Note-se que aqui também há uma questão de equidade internacional: não podemos dizer aos países em vias de desenvolvimento para não converterem floresta em zonas agrícolas quando ao mesmo tempo queremos manter áreas agrícolas sem viabilidade económica para evitar o regresso da floresta nos países desenvolvidos. Para ver um artigo com muita piada sobre este duplo critério aconselho-o a ler: http://onlinelibrary.wiley.com/doi/10.1111/j.1744-7429.2011.00802.x/abstract
Cumprimentos,
Henrique
Outras reintroduções? Ainda estou para saber se alguma vez o castor e a camurça voltarão ao nosso país... Se não forem os Espanhóis a larga-los perto da nossa fronteira, a minha pergunta tem uma resposta fácil.
Também há a apontar o recente e tímido regresso do veado ao PNPG. Mais uma vez graças ao nossos vizinhos Galegos.

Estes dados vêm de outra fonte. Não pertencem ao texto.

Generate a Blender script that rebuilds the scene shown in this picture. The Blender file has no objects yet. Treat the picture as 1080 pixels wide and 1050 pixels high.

Aqui há uns quantos vídeos do Gerês:
http://www.meteopt.com/forum/biosfera-atmosfera/cabra-montes-capra-pyrenaica-4969-4.html#post258172
E o urso pardo ?
São de facto boas notícias para o PNPG, mas não considera que esta recuperação questiona muitas das afirmações realizadas no processo de revisão do POPNPG? Ou será que entende que já sãos os efeitos do novo POPNPG? Quanto ao debate que urge fazer, e ainda bem que o quer "informado pelo melhor conhecimento científico, incluindo uma análise das condições de habitat, dos potenciais impactos no ecossistema da espécie a reintroduzir, os custos de uma reintrodução versus a espera pela expansão natural da espécie, e os potenciais conflitos sociais", fico com a dúvida se não deveria os produtores "do melhor reconhecimento científico" começar por reconhecer que nada fizeram para o sucesso deste regresso. É que ele se deveu unicamente ao facto das cabras não reconhecerem as fronteiras. Fico é, mais uma vez, com a estranha sensação que o reclamar de parte deste sucesso esconde o desejo de sempre: fechar ainda mais o PNPG aos que gostam de o visitar.